## Directive
Repeat exactly, and only, the lines from the one that contains "Tin('olive_yellow_tin', 'dull olive" through the one that contains "-.004, 'y', .001), 'corner_gusset', M['orange'], B)", both ends included.

## Information shown
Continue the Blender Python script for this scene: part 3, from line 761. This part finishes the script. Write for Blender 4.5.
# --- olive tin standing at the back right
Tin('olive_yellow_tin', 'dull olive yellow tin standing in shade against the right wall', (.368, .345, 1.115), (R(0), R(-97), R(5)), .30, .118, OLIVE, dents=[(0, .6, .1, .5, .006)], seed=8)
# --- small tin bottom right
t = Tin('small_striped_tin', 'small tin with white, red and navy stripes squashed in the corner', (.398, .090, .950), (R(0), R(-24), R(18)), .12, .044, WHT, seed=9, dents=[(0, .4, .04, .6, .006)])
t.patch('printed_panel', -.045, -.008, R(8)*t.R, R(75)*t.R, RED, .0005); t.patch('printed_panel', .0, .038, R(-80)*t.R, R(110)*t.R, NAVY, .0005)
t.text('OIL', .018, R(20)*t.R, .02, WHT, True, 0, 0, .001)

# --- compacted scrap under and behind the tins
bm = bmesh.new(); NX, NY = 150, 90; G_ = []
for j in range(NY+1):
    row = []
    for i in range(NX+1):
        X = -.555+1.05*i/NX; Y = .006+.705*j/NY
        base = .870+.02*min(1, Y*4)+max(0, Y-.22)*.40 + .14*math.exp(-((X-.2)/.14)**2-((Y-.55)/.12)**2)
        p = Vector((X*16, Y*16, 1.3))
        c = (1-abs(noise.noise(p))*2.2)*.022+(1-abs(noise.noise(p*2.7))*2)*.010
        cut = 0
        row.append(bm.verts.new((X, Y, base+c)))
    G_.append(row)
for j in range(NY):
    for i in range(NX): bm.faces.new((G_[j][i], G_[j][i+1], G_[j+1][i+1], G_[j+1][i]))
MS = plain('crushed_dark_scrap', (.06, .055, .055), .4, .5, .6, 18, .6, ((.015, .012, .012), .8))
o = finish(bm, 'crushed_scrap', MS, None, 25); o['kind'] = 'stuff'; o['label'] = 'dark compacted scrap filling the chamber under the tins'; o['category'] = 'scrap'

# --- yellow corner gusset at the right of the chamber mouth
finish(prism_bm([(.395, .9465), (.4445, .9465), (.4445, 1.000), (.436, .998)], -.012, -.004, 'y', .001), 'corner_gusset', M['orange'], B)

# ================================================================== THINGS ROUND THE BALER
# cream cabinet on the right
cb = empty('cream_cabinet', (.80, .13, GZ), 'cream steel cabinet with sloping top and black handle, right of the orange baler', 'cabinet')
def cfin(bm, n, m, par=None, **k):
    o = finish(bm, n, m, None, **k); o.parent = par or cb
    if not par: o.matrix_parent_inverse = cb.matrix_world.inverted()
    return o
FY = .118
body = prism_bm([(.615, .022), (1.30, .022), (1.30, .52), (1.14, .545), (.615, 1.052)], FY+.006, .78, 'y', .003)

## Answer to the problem
Tin('olive_yellow_tin', 'dull olive yellow tin standing in shade against the right wall', (.368, .345, 1.115), (R(0), R(-97), R(5)), .30, .118, OLIVE, dents=[(0, .6, .1, .5, .006)], seed=8)
# --- small tin bottom right
t = Tin('small_striped_tin', 'small tin with white, red and navy stripes squashed in the corner', (.398, .090, .950), (R(0), R(-24), R(18)), .12, .044, WHT, seed=9, dents=[(0, .4, .04, .6, .006)])
t.patch('printed_panel', -.045, -.008, R(8)*t.R, R(75)*t.R, RED, .0005); t.patch('printed_panel', .0, .038, R(-80)*t.R, R(110)*t.R, NAVY, .0005)
t.text('OIL', .018, R(20)*t.R, .02, WHT, True, 0, 0, .001)

# --- compacted scrap under and behind the tins
bm = bmesh.new(); NX, NY = 150, 90; G_ = []
for j in range(NY+1):
    row = []
    for i in range(NX+1):
        X = -.555+1.05*i/NX; Y = .006+.705*j/NY
        base = .870+.02*min(1, Y*4)+max(0, Y-.22)*.40 + .14*math.exp(-((X-.2)/.14)**2-((Y-.55)/.12)**2)
        p = Vector((X*16, Y*16, 1.3))
        c = (1-abs(noise.noise(p))*2.2)*.022+(1-abs(noise.noise(p*2.7))*2)*.010
        cut = 0
        row.append(bm.verts.new((X, Y, base+c)))
    G_.append(row)
for j in range(NY):
    for i in range(NX): bm.faces.new((G_[j][i], G_[j][i+1], G_[j+1][i+1], G_[j+1][i]))
MS = plain('crushed_dark_scrap', (.06, .055, .055), .4, .5, .6, 18, .6, ((.015, .012, .012), .8))
o = finish(bm, 'crushed_scrap', MS, None, 25); o['kind'] = 'stuff'; o['label'] = 'dark compacted scrap filling the chamber under the tins'; o['category'] = 'scrap'

# --- yellow corner gusset at the right of the chamber mouth
finish(prism_bm([(.395, .9465), (.4445, .9465), (.4445, 1.000), (.436, .998)], -.012, -.004, 'y', .001), 'corner_gusset', M['orange'], B)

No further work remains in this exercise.